● What is expected: Your task is to copy every line of the entries that contains "high".
:::
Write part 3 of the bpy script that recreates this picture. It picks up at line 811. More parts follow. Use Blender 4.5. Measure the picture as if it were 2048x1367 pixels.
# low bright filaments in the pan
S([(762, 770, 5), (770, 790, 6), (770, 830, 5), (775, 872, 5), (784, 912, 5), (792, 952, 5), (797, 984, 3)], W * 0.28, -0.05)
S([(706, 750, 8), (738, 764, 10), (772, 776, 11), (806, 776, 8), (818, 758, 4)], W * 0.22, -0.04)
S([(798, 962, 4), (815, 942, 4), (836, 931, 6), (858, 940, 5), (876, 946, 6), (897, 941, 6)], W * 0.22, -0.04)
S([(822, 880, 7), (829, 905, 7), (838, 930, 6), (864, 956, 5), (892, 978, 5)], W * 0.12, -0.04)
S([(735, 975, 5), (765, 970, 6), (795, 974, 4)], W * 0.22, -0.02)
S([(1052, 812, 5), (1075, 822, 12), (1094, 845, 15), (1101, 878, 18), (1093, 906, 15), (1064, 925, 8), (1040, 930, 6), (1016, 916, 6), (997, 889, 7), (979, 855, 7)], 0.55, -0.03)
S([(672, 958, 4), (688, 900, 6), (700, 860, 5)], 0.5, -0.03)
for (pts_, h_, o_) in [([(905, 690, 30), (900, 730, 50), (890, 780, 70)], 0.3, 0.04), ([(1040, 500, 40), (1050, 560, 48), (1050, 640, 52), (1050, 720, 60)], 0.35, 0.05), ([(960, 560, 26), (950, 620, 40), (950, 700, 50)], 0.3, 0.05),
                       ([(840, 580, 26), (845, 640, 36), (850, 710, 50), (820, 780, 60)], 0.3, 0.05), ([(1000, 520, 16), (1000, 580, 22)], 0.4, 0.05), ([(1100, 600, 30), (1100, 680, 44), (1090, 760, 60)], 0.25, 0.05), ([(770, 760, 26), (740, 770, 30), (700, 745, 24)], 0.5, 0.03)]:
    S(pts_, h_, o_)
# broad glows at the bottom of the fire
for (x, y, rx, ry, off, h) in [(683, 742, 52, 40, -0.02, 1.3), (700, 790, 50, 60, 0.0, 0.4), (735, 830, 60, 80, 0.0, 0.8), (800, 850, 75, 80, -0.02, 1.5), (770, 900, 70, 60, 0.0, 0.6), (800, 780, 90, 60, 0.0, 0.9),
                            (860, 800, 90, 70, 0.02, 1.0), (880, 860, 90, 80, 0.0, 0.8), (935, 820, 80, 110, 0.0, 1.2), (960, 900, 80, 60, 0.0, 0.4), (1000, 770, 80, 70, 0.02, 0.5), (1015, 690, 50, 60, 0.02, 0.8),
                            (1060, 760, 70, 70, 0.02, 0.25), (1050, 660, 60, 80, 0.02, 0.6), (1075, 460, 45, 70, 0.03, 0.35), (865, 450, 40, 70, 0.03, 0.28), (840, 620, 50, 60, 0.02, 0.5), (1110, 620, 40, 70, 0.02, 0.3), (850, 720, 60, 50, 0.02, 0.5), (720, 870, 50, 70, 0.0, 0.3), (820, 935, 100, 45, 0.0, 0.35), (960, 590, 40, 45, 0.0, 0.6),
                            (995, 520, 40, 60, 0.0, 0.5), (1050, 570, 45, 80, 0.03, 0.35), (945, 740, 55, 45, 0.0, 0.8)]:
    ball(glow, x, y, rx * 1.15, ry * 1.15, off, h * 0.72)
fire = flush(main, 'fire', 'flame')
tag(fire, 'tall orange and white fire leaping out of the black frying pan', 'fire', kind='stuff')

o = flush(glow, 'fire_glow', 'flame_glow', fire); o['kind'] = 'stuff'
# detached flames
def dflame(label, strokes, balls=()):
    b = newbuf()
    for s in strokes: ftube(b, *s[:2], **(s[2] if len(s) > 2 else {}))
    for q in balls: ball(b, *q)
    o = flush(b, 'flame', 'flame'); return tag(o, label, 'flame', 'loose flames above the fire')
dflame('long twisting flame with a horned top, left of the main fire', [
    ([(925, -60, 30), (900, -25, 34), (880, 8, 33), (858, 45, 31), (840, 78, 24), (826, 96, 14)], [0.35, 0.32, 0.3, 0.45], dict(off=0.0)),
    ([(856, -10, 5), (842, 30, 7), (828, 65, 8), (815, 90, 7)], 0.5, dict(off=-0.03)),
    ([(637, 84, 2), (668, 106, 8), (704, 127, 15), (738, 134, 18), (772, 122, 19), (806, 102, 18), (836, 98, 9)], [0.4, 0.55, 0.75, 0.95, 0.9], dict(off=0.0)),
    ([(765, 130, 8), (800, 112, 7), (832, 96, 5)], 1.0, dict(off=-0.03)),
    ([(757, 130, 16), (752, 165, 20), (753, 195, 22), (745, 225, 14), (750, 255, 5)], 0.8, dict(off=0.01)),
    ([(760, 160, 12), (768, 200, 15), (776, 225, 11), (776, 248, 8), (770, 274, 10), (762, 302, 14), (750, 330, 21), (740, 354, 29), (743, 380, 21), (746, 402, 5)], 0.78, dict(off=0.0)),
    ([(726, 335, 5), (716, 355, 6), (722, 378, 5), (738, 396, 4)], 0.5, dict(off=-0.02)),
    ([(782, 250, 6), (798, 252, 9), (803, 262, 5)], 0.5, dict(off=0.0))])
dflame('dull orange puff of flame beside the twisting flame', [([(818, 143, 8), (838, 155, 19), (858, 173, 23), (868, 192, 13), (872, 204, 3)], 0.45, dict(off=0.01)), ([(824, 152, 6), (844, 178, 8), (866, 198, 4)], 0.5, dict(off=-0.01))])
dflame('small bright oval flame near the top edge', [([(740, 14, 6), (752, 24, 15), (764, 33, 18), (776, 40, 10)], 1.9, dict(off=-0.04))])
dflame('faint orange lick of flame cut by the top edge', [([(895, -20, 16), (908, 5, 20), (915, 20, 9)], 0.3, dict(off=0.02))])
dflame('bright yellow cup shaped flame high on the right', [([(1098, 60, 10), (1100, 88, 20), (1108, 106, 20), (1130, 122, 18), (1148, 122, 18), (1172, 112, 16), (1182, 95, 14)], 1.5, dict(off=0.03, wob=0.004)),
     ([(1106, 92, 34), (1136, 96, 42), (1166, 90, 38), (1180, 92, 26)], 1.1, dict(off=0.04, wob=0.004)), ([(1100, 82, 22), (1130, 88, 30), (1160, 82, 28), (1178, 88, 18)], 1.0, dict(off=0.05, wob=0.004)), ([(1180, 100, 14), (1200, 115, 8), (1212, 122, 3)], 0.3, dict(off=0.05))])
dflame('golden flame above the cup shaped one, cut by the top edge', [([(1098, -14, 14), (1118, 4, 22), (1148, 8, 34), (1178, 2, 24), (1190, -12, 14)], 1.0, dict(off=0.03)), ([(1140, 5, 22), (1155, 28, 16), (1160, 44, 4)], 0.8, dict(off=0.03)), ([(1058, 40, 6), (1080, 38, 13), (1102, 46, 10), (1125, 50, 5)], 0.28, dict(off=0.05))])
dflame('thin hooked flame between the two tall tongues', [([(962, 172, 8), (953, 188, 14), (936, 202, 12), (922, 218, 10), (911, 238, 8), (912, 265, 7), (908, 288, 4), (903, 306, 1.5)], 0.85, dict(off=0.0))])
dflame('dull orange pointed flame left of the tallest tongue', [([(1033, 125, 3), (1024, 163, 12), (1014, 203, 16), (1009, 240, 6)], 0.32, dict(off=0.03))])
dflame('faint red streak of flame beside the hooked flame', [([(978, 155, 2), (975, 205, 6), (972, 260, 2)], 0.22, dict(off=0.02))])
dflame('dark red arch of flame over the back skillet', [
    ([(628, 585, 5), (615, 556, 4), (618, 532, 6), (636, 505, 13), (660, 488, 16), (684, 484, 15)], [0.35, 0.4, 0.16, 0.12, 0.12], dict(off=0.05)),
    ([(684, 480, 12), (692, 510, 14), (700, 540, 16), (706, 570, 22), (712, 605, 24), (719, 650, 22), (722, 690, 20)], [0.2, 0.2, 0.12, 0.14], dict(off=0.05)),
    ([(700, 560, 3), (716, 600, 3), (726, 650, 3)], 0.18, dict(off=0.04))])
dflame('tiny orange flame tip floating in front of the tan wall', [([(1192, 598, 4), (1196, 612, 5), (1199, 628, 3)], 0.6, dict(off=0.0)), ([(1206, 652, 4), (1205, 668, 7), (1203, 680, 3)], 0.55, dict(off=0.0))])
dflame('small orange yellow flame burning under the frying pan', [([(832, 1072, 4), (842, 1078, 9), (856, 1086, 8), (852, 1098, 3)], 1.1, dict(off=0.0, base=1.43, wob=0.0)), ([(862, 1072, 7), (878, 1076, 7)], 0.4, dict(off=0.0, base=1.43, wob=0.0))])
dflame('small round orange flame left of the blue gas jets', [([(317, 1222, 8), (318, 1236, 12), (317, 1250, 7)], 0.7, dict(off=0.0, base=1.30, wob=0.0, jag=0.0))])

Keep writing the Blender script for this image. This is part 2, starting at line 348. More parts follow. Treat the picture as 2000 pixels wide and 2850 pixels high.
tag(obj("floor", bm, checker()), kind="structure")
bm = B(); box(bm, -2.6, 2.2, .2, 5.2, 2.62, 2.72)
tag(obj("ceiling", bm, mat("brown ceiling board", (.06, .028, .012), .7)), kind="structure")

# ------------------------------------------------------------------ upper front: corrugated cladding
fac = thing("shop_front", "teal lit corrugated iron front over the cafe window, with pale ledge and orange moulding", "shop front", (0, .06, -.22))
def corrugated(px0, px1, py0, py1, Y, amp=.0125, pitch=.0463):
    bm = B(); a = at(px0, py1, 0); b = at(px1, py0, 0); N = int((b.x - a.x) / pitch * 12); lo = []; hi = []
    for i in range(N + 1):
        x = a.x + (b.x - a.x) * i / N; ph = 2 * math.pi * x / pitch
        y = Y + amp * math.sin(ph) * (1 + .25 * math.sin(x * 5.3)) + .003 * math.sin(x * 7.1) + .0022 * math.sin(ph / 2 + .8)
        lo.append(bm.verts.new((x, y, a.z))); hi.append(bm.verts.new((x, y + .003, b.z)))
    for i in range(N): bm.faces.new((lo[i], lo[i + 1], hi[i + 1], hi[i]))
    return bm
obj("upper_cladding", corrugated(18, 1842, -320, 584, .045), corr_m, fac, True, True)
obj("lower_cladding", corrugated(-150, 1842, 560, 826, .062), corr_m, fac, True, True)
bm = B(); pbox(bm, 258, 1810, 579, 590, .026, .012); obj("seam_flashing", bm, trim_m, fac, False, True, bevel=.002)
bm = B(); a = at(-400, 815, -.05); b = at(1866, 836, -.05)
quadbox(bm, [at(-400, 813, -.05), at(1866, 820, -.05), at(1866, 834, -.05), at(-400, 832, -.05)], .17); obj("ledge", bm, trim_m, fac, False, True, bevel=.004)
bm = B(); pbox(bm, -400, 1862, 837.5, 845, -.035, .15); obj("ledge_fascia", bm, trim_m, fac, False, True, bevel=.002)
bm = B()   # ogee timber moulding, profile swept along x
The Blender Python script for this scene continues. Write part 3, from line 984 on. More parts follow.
:::
● Task result:
dflame('bright yellow cup shaped flame high on the right', [([(1098, 60, 10), (1100, 88, 20), (1108, 106, 20), (1130, 122, 18), (1148, 122, 18), (1172, 112, 16), (1182, 95, 14)], 1.5, dict(off=0.03, wob=0.004)),
Keep writing the Blender script for this image. This is part 2, starting at line 348. More parts follow. Treat the picture as 2000 pixels wide and 2850 pixels high.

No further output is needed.